新聞の効果はかなり大きいものです。93年に「奥の細道を辿る絵巻」というものを製作し全国に売り出したことがあります。この時には、山形新聞、読売新聞、朝日新聞、河北新報の5紙、それに加え、全国信用金庫協会誌と「サライ」誌に掲載になりました。特に、「サライ」誌に掲載になった時は、それから数日間は、問い合わせが殺到し、本業よりも忙しい状態となり製作物が品切れ追加生産しなければならなくなったぐらいに大変になりました。
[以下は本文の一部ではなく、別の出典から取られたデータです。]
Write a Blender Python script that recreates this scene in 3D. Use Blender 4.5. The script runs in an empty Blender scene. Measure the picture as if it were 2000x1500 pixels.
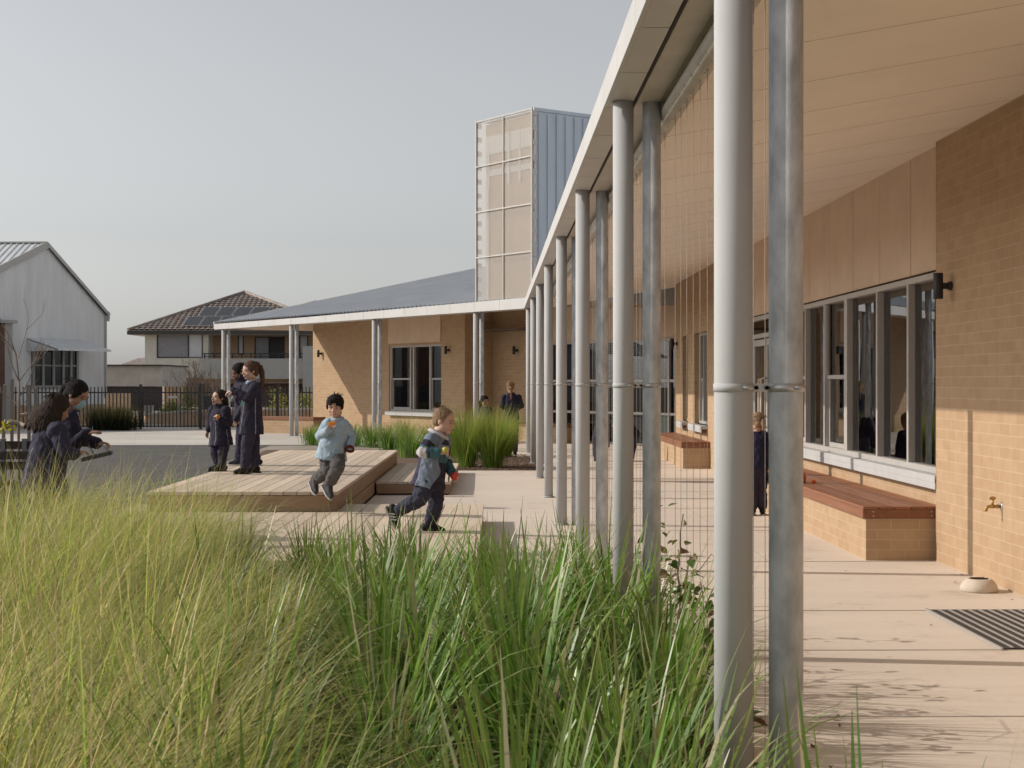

新聞の場合、雑誌と違い、掲載日から2~3日にどれだけ反響があるか、勝負なのですが、この場合も例外ではなく、県内各地から「材料があるので送る」とか「取りに来てくれ」とか、3紙あわせて十数件の情報が寄せられました。この中でも一番印象に残ったのは、鶴岡市に住んでいる森様という女性で、御主人様が何年か前に亡くなって「遺品の中にガリ版の機材や印刷物があるので、お役に立てればさし上げます。」という内容の御手紙をいただいたのです。返事を書いたところ、「子どもたちも父親の形見の品が役に立ってよろこんでおります。」という文面の手紙と一緒に現物が送られてきました。私はこの時には思わず目頭が熱くなる思いがいたしました。そしてこの時ほどこれをやってきて良かったと思ったことはありません。その方より丁載したものは、その後の収集物に比べればとりわけ珍しい物ではありませんが、どうしても情が移るのでしょう。文翔館の展示会にしても、山形銀行の展示会にしてもかなり目立つところに並べたつもりでおります。しかしながらいずれもご案内はしたのですが、森様御本人は来場いただけなくて、今でも残念な気がいたしております。

もう一つが、ガリ版資料展の中でも、小針さんの高級美術印刷、玉田さんのTV用台本、⑭ショーワ提供の資料類と並んで、メインの一つになった鈴木健二氏所有の戦前に作られたチラシや日本謄写芸術院製作の美術印刷の数々が入手できたことです。

新聞に掲載された日から、数日たった頃のことです。上山市にいる鈴木さんという方から「父親が戦前に謄写印刷業をやっていて、印刷見本がダンボールに入っている」という電話が入りました。新聞を見て紙卸会社の常務さんに問い合わせをしたところ「良心的な会社だ」ということで紹介していただいたということでした。何しろ、戦前のガリ版の印刷物に関しては古本目録で購入した陸奥宗光著「蹇々録」(明治30年代のものとされております)1冊しかなく、「ガリ版100年」をうたっている割には全くお粗末であり、何とかして戦前の印刷物が入手できないものかと思っていた矢先でありのどから手が出る程ほしい情報でした。そして、鈴木氏がわざわざ持って来てくれるということで、その日まで楽しみなこと楽しみなこと。9月中ば近くとなり、そろそろあと1ヵ月を切ってあせりが見え始めた頃にガリ版というよりも、むしろ山形県の文化的に見ても貴重な財産ともいうべき「お宝群」に、めぐり逢う日がやって来たのです。